Arthur Bramhall voit brûler sa maison alors qu’il venait tout juste d’achever son dernier roman. Après une période dépressive, il se remet à l’ouvrage pour le réécrire. Et pour éviter qu’il subisse le même sort, il l’enterre provisoirement dans une mallette au pied d’un arbre, ignorant qu’un ours l’observe. Tombé sous le charme du roman délirant de William Kotzwinkle, Alain Kokor signe ici sa première adaptation littéraire tout aussi déjantée.
L’ours déterre la mallette et comprend tout de suite l’intérêt qu’il peut tirer de son contenu. Il grimpe dans un train de marchandises qui le mène à New York, la mégapole de tous les possibles.

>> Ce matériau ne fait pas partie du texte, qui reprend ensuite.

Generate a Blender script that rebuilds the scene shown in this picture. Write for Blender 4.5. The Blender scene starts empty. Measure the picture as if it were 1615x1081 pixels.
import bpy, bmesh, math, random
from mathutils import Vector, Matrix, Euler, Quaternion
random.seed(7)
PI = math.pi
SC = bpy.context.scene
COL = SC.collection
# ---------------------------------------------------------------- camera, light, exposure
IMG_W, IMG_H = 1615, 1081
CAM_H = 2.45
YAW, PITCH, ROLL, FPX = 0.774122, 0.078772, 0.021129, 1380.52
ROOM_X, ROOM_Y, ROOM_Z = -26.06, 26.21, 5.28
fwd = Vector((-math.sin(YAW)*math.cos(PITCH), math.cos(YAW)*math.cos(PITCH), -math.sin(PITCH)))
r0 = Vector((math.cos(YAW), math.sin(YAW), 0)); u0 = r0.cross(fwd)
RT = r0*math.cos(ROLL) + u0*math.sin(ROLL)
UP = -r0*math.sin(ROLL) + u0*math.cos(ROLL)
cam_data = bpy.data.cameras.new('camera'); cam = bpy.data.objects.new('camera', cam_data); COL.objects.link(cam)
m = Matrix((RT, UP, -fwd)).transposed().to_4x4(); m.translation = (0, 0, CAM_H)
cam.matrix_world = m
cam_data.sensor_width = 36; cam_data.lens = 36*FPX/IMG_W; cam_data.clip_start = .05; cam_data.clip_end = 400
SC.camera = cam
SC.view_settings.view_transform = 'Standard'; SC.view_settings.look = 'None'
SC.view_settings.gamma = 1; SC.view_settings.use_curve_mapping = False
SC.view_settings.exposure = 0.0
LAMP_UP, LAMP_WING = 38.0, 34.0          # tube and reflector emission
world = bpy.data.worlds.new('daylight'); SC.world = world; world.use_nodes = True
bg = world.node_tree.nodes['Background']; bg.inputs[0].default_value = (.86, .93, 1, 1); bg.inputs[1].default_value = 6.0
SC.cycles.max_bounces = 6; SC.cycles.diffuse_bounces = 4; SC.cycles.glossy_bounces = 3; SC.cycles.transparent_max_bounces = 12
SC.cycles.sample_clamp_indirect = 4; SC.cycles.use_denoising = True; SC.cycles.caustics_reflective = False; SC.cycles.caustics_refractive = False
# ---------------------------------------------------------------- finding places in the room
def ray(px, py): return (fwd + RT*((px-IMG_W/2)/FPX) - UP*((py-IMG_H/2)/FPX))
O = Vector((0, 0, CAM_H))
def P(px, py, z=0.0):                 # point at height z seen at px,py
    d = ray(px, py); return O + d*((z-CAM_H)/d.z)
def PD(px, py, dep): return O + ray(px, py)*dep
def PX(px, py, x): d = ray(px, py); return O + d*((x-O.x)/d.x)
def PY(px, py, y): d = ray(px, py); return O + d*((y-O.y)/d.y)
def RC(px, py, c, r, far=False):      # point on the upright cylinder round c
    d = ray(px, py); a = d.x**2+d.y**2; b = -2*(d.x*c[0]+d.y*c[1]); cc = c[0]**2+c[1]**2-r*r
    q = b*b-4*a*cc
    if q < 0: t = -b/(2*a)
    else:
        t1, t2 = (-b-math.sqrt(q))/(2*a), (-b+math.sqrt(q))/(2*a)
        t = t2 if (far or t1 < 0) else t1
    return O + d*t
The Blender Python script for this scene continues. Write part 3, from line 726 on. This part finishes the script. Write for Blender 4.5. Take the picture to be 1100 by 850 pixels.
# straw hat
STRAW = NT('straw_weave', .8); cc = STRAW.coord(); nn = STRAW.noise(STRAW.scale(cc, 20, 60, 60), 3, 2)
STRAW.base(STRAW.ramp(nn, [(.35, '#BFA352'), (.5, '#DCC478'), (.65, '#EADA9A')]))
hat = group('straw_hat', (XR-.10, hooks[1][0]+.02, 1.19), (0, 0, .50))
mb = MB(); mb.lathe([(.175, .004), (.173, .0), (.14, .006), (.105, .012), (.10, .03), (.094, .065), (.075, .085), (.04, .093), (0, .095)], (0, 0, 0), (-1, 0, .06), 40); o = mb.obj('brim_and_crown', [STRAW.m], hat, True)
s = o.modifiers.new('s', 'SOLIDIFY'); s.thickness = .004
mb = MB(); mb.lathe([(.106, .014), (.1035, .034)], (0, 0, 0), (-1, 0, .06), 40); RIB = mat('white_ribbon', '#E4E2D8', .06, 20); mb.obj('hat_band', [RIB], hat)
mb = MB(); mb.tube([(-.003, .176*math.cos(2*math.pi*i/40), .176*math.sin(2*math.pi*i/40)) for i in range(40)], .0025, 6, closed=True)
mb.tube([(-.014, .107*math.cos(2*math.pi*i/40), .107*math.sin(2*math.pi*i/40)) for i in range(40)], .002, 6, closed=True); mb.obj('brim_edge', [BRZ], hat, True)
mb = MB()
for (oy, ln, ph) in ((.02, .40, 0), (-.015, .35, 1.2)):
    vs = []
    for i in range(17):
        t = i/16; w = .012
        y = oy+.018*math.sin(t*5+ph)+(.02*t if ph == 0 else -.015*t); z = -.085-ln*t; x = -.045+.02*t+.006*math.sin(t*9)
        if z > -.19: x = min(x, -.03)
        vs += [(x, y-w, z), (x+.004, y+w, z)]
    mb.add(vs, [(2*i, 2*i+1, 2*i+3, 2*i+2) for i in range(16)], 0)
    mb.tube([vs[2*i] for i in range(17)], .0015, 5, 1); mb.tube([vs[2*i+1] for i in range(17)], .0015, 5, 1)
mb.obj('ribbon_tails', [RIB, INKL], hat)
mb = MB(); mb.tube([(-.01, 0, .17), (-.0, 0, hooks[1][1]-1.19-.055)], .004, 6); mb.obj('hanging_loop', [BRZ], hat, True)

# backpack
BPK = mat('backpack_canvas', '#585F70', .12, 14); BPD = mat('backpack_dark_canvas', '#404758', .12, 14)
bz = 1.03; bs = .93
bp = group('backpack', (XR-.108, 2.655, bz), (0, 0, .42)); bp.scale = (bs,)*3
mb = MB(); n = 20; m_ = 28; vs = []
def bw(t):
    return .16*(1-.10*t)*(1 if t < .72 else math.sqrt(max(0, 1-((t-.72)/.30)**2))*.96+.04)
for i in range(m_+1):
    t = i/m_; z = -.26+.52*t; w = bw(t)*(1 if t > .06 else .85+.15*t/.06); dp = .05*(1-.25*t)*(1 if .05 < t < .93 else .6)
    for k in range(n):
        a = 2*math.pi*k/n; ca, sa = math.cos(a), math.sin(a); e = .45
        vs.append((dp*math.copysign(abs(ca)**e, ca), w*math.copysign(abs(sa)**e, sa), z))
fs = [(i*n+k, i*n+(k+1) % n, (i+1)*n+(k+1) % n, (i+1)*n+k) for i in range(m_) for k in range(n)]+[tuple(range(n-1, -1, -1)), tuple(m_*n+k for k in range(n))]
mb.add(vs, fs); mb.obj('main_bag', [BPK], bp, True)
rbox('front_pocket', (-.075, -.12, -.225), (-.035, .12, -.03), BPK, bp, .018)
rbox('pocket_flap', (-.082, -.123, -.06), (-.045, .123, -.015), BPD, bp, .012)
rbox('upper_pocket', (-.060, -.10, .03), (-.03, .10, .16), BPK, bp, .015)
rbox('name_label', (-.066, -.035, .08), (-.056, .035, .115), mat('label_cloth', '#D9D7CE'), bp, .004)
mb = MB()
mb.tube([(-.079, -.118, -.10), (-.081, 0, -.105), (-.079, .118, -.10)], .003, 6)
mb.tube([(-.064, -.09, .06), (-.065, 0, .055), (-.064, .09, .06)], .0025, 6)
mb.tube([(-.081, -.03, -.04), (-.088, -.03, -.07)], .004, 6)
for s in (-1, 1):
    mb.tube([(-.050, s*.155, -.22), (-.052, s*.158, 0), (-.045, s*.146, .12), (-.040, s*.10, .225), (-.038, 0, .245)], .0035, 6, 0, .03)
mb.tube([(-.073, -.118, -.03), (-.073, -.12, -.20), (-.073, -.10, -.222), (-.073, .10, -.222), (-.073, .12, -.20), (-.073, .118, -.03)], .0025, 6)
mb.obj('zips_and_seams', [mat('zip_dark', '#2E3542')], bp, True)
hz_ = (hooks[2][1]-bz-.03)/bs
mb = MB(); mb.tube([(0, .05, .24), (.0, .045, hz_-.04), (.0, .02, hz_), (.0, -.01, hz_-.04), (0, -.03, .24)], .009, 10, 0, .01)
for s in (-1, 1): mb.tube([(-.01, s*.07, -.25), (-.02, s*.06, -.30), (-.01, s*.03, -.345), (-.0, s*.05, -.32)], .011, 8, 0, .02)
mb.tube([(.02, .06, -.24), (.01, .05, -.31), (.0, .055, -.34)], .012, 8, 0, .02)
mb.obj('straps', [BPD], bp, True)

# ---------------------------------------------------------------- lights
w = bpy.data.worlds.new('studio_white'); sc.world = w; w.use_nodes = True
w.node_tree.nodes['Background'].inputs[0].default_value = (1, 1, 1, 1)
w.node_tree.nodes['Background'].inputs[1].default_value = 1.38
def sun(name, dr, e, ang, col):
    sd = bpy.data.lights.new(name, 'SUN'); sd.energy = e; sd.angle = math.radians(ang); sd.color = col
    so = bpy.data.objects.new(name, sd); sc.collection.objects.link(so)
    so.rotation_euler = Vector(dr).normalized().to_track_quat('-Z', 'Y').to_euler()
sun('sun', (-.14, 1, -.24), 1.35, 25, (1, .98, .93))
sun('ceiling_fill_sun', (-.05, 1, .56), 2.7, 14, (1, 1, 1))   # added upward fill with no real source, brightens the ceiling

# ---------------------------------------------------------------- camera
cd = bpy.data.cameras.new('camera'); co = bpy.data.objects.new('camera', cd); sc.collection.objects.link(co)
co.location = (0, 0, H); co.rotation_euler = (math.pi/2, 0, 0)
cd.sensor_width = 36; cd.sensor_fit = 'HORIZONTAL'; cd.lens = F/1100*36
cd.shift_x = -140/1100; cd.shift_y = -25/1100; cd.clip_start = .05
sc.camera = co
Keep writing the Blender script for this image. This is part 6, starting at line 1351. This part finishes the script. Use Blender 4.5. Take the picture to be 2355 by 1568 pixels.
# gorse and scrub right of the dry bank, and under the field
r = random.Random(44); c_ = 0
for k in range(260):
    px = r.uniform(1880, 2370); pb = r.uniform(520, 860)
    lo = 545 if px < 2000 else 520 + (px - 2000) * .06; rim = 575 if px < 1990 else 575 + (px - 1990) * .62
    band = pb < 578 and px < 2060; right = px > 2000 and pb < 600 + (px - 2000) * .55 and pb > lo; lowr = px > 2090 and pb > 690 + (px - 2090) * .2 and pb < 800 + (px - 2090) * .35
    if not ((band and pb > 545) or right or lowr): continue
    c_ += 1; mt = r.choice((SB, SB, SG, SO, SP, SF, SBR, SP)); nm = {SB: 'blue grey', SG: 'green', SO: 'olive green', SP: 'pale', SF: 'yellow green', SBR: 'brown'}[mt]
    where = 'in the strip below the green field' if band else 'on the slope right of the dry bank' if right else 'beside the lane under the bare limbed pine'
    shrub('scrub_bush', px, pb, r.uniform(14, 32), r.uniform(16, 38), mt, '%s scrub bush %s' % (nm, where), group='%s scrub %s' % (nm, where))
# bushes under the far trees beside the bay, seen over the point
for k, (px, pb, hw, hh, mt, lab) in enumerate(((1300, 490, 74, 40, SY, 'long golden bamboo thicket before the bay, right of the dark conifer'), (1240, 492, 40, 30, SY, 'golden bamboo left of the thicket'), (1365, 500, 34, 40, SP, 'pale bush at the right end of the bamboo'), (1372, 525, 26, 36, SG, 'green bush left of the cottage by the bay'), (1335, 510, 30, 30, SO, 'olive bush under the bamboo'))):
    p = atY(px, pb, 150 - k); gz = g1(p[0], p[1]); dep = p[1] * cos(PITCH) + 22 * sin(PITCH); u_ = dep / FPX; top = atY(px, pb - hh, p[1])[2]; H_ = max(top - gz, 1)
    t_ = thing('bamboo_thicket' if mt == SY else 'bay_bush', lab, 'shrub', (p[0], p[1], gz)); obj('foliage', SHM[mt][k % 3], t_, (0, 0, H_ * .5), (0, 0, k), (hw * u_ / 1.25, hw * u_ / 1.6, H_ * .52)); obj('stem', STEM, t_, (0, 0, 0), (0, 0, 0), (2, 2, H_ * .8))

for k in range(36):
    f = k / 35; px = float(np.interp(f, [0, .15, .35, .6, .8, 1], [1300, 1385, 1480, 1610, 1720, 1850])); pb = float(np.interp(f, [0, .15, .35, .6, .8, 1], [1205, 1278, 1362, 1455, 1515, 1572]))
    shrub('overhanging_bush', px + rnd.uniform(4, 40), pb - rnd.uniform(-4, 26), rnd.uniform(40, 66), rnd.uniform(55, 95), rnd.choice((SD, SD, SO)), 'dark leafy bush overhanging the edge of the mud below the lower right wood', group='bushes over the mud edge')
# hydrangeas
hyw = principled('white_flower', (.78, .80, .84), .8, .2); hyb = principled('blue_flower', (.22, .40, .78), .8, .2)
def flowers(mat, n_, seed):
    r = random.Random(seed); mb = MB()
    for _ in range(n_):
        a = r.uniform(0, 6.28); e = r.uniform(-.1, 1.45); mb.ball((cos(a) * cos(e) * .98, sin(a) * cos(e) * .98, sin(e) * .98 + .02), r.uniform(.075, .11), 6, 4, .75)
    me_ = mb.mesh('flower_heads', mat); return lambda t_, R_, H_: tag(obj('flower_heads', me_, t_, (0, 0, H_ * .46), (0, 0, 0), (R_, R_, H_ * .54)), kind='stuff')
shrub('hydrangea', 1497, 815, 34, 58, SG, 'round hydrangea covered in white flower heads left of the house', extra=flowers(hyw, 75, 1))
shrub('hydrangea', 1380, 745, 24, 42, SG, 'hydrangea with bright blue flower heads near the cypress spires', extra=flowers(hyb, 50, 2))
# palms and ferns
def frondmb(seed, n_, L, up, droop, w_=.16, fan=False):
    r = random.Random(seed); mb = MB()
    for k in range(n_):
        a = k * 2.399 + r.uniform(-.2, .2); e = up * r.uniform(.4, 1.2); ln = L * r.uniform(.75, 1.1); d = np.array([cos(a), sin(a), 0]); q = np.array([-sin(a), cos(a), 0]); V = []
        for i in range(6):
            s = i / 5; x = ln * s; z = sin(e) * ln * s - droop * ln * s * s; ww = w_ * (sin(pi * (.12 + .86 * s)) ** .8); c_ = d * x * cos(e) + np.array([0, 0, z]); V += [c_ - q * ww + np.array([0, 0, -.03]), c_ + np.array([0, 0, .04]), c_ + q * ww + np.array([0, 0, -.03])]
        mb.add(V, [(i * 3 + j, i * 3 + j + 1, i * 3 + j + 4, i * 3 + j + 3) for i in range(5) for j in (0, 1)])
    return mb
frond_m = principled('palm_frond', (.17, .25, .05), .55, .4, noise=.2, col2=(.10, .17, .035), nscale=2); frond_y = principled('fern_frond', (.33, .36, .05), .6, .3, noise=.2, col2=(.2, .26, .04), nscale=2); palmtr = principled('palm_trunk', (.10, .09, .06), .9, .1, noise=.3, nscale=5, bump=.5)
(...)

Pour preuve, par le plus grand des hasards, il tombe sur la secrétaire d’un agent littéraire qui flaire le chef d’œuvre. Sous le pseudonyme de Dan Flakes qu’il s’est choisi à partir d’une boîte de céréales de la marque Dan Dan, l’ours devient la coqueluche du monde de l’édition. D’aucuns voient en lui un nouvel Ernest Hemingway. Son comportement animal, sa façon limitée de s’exprimer verbalement séduit.
On l’aura vite compris, il s’agit là d’une sorte de fable qui brocarde allègrement, mais avec poésie et beaucoup d’humour, notre monde actuel. Loin d’abandonner Arthur Bramhall à son funeste sort, le récit passe allègrement de l’irrésistible ascension du plantigrade, convié sur tous les plateaux télé d’Amérique, à la lente métamorphose de l’écrivain qui va opérer un véritable retour à la nature. Cartésiens en manque d’imagination et de fantaisie, prière de s’abstenir !
De son propre aveu Kokor a dû élaguer ce roman au point de rendre certaines séquences, telle celle autour du réfugié Casimir Pion, un peu incompréhensibles dans leurs rapports avec l’ours. Mais qu’il dessine la nature de la Nouvelle-Angleterre ou l’architecture de Manhattan, son dessin plutôt jeté, fidèle à son style, reste au diapason de cette histoire.